> _Supplied material_:

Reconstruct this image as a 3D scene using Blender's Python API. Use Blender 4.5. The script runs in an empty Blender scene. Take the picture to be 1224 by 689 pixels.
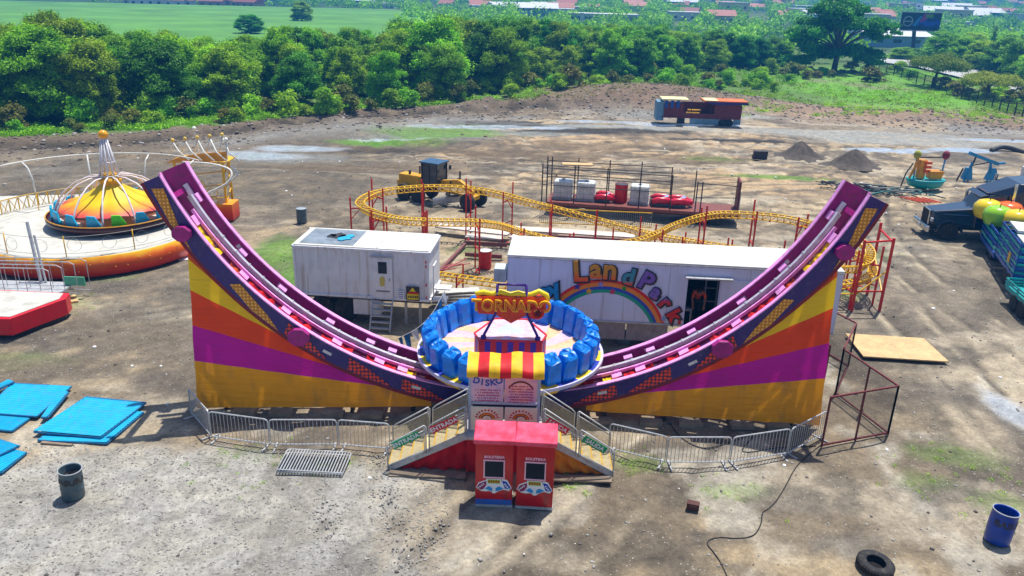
import bpy, math, random
import numpy as np
from mathutils import Vector, Matrix
R = math.radians
random.seed(7); rng = np.random.default_rng(7)
scene = bpy.context.scene
col = scene.collection
# ------------------------------------------------------------------ camera geometry
F = 950.0; H = 13.5; TH = math.atan(364/950.0); RO = R(1.6)
def ray(px, py):
    u = px-612.0; v = -(py-344.5); c, s = math.cos(RO), math.sin(RO)
    x = u*c - v*s; y = u*s + v*c; ct, st = math.cos(TH), math.sin(TH)
    return (x, F*ct+y*st, -F*st+y*ct)
def G(px, py, z=0.0):
    d = ray(px, py); t = (z-H)/d[2]; return (d[0]*t, d[1]*t, z)
def V(px, py, Y):
    d = ray(px, py); t = Y/d[1]; return (d[0]*t, Y, H+d[2]*t)
def PX(X, Y, Z):
    ct, st = math.cos(TH), math.sin(TH); c, s = math.cos(RO), math.sin(RO)
    dz = Z-H; f = Y*ct-dz*st; y = Y*st+dz*ct
    x = X*F/f; y = y*F/f
    return (612+x*c+y*s, 344.5-(-x*s+y*c))
# ------------------------------------------------------------------ materials
def lin(c):
    return tuple((x/12.92 if x <= 0.04045 else ((x+0.055)/1.055)**2.4) for x in c)
def hexc(h):
    return lin(tuple(int(h[i:i+2], 16)/255 for i in (0, 2, 4)))
MATS = {}
def mat(name, c, rough=0.6, metal=0.0, var=0.25, scale=3.0, bump=0.0, bscale=30.0, dirt=0.0, dirtc=(0.16, 0.12, 0.08), trans=0.0, spec=0.4, coat=0.0, wave=None, alpha=1.0, c2=None, emit=0):
    if name in MATS: return MATS[name]
    if isinstance(c, str): c = hexc(c)
    m = bpy.data.materials.new(name); m.use_nodes = True; MATS[name] = m
    nt = m.node_tree; N = nt.nodes; L = nt.links
    b = N['Principled BSDF']; out = N['Material Output']
    b.inputs['Roughness'].default_value = rough; b.inputs['Metallic'].default_value = metal
    b.inputs['Specular IOR Level'].default_value = spec
    if coat: b.inputs['Coat Weight'].default_value = coat
    tc = N.new('ShaderNodeTexCoord')
    nz = N.new('ShaderNodeTexNoise'); nz.inputs['Scale'].default_value = scale; nz.inputs['Detail'].default_value = 5
    nz.inputs['Roughness'].default_value = 0.65
    L.new(tc.outputs['Object'], nz.inputs['Vector'])
    cr = N.new('ShaderNodeMapRange'); cr.inputs['From Min'].default_value = 0.3; cr.inputs['From Max'].default_value = 0.7
    L.new(nz.outputs['Fac'], cr.inputs['Value'])
    mx = N.new('ShaderNodeMix'); mx.data_type = 'RGBA'
    L.new(cr.outputs[0], mx.inputs['Factor'])
    a1 = tuple(x*(1-var) for x in c); a2 = tuple(min(1, x*(1+var*0.6)) for x in (c2 or c))
    mx.inputs['A'].default_value = (*a1, 1); mx.inputs['B'].default_value = (*a2, 1)
    cur = mx.outputs['Result']
    if dirt > 0:
        n2 = N.new('ShaderNodeTexNoise'); n2.inputs['Scale'].default_value = scale*2.7; n2.inputs['Detail'].default_value = 7
        mp = N.new('ShaderNodeMapping'); mp.inputs['Scale'].default_value = (1, 1, 0.35)
        L.new(tc.outputs['Object'], mp.inputs['Vector']); L.new(mp.outputs[0], n2.inputs['Vector'])
        r2 = N.new('ShaderNodeMapRange'); r2.inputs['From Min'].default_value = 0.52; r2.inputs['From Max'].default_value = 0.75; r2.inputs['To Max'].default_value = dirt
        L.new(n2.outputs['Fac'], r2.inputs['Value'])
        m2 = N.new('ShaderNodeMix'); m2.data_type = 'RGBA'; L.new(r2.outputs[0], m2.inputs['Factor'])
        L.new(cur, m2.inputs['A']); m2.inputs['B'].default_value = (*dirtc, 1); cur = m2.outputs['Result']
    L.new(cur, b.inputs['Base Color'])
    if bump > 0:
        bp = N.new('ShaderNodeBump'); bp.inputs['Strength'].default_value = bump; bp.inputs['Distance'].default_value = 0.02
        if wave:
            w = N.new('ShaderNodeTexWave'); w.bands_direction = wave[0]; w.inputs['Scale'].default_value = wave[1]; w.inputs['Distortion'].default_value = wave[2]
            L.new(tc.outputs['Object'], w.inputs['Vector']); L.new(w.outputs['Fac'], bp.inputs['Height']); bp.inputs['Distance'].default_value = 0.05
        else:
            n3 = N.new('ShaderNodeTexNoise'); n3.inputs['Scale'].default_value = bscale; n3.inputs['Detail'].default_value = 4
            L.new(tc.outputs['Object'], n3.inputs['Vector']); L.new(n3.outputs['Fac'], bp.inputs['Height'])
        L.new(bp.outputs[0], b.inputs['Normal'])
    if trans > 0:
        t = N.new('ShaderNodeBsdfTranslucent'); L.new(cur, t.inputs['Color'])
        ms = N.new('ShaderNodeMixShader'); ms.inputs[0].default_value = trans
        L.new(b.outputs[0], ms.inputs[1]); L.new(t.outputs[0], ms.inputs[2]); L.new(ms.outputs[0], out.inputs['Surface'])
    if alpha < 1: b.inputs['Alpha'].default_value = alpha
    return m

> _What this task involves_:
Exclude the images and reproduce the remaining data exactly.

> _The reply_:
Reconstruct this image as a 3D scene using Blender's Python API. Use Blender 4.5. The script runs in an empty Blender scene. Take the picture to be 1224 by 689 pixels.
import bpy, math, random
import numpy as np
from mathutils import Vector, Matrix
R = math.radians
random.seed(7); rng = np.random.default_rng(7)
scene = bpy.context.scene
col = scene.collection
# ------------------------------------------------------------------ camera geometry
F = 950.0; H = 13.5; TH = math.atan(364/950.0); RO = R(1.6)
def ray(px, py):
    u = px-612.0; v = -(py-344.5); c, s = math.cos(RO), math.sin(RO)
    x = u*c - v*s; y = u*s + v*c; ct, st = math.cos(TH), math.sin(TH)
    return (x, F*ct+y*st, -F*st+y*ct)
def G(px, py, z=0.0):
    d = ray(px, py); t = (z-H)/d[2]; return (d[0]*t, d[1]*t, z)
def V(px, py, Y):
    d = ray(px, py); t = Y/d[1]; return (d[0]*t, Y, H+d[2]*t)
def PX(X, Y, Z):
    ct, st = math.cos(TH), math.sin(TH); c, s = math.cos(RO), math.sin(RO)
    dz = Z-H; f = Y*ct-dz*st; y = Y*st+dz*ct
    x = X*F/f; y = y*F/f
    return (612+x*c+y*s, 344.5-(-x*s+y*c))
# ------------------------------------------------------------------ materials
def lin(c):
    return tuple((x/12.92 if x <= 0.04045 else ((x+0.055)/1.055)**2.4) for x in c)
def hexc(h):
    return lin(tuple(int(h[i:i+2], 16)/255 for i in (0, 2, 4)))
MATS = {}
def mat(name, c, rough=0.6, metal=0.0, var=0.25, scale=3.0, bump=0.0, bscale=30.0, dirt=0.0, dirtc=(0.16, 0.12, 0.08), trans=0.0, spec=0.4, coat=0.0, wave=None, alpha=1.0, c2=None, emit=0):
    if name in MATS: return MATS[name]
    if isinstance(c, str): c = hexc(c)
    m = bpy.data.materials.new(name); m.use_nodes = True; MATS[name] = m
    nt = m.node_tree; N = nt.nodes; L = nt.links
    b = N['Principled BSDF']; out = N['Material Output']
    b.inputs['Roughness'].default_value = rough; b.inputs['Metallic'].default_value = metal
    b.inputs['Specular IOR Level'].default_value = spec
    if coat: b.inputs['Coat Weight'].default_value = coat
    tc = N.new('ShaderNodeTexCoord')
    nz = N.new('ShaderNodeTexNoise'); nz.inputs['Scale'].default_value = scale; nz.inputs['Detail'].default_value = 5
    nz.inputs['Roughness'].default_value = 0.65
    L.new(tc.outputs['Object'], nz.inputs['Vector'])
    cr = N.new('ShaderNodeMapRange'); cr.inputs['From Min'].default_value = 0.3; cr.inputs['From Max'].default_value = 0.7
    L.new(nz.outputs['Fac'], cr.inputs['Value'])
    mx = N.new('ShaderNodeMix'); mx.data_type = 'RGBA'
    L.new(cr.outputs[0], mx.inputs['Factor'])
    a1 = tuple(x*(1-var) for x in c); a2 = tuple(min(1, x*(1+var*0.6)) for x in (c2 or c))
    mx.inputs['A'].default_value = (*a1, 1); mx.inputs['B'].default_value = (*a2, 1)
    cur = mx.outputs['Result']
    if dirt > 0:
        n2 = N.new('ShaderNodeTexNoise'); n2.inputs['Scale'].default_value = scale*2.7; n2.inputs['Detail'].default_value = 7
        mp = N.new('ShaderNodeMapping'); mp.inputs['Scale'].default_value = (1, 1, 0.35)
        L.new(tc.outputs['Object'], mp.inputs['Vector']); L.new(mp.outputs[0], n2.inputs['Vector'])
        r2 = N.new('ShaderNodeMapRange'); r2.inputs['From Min'].default_value = 0.52; r2.inputs['From Max'].default_value = 0.75; r2.inputs['To Max'].default_value = dirt
        L.new(n2.outputs['Fac'], r2.inputs['Value'])
        m2 = N.new('ShaderNodeMix'); m2.data_type = 'RGBA'; L.new(r2.outputs[0], m2.inputs['Factor'])
        L.new(cur, m2.inputs['A']); m2.inputs['B'].default_value = (*dirtc, 1); cur = m2.outputs['Result']
    L.new(cur, b.inputs['Base Color'])
    if bump > 0:
        bp = N.new('ShaderNodeBump'); bp.inputs['Strength'].default_value = bump; bp.inputs['Distance'].default_value = 0.02
        if wave:
            w = N.new('ShaderNodeTexWave'); w.bands_direction = wave[0]; w.inputs['Scale'].default_value = wave[1]; w.inputs['Distortion'].default_value = wave[2]
            L.new(tc.outputs['Object'], w.inputs['Vector']); L.new(w.outputs['Fac'], bp.inputs['Height']); bp.inputs['Distance'].default_value = 0.05
        else:
            n3 = N.new('ShaderNodeTexNoise'); n3.inputs['Scale'].default_value = bscale; n3.inputs['Detail'].default_value = 4
            L.new(tc.outputs['Object'], n3.inputs['Vector']); L.new(n3.outputs['Fac'], bp.inputs['Height'])
        L.new(bp.outputs[0], b.inputs['Normal'])
    if trans > 0:
        t = N.new('ShaderNodeBsdfTranslucent'); L.new(cur, t.inputs['Color'])
        ms = N.new('ShaderNodeMixShader'); ms.inputs[0].default_value = trans
        L.new(b.outputs[0], ms.inputs[1]); L.new(t.outputs[0], ms.inputs[2]); L.new(ms.outputs[0], out.inputs['Surface'])
    if alpha < 1: b.inputs['Alpha'].default_value = alpha
    return m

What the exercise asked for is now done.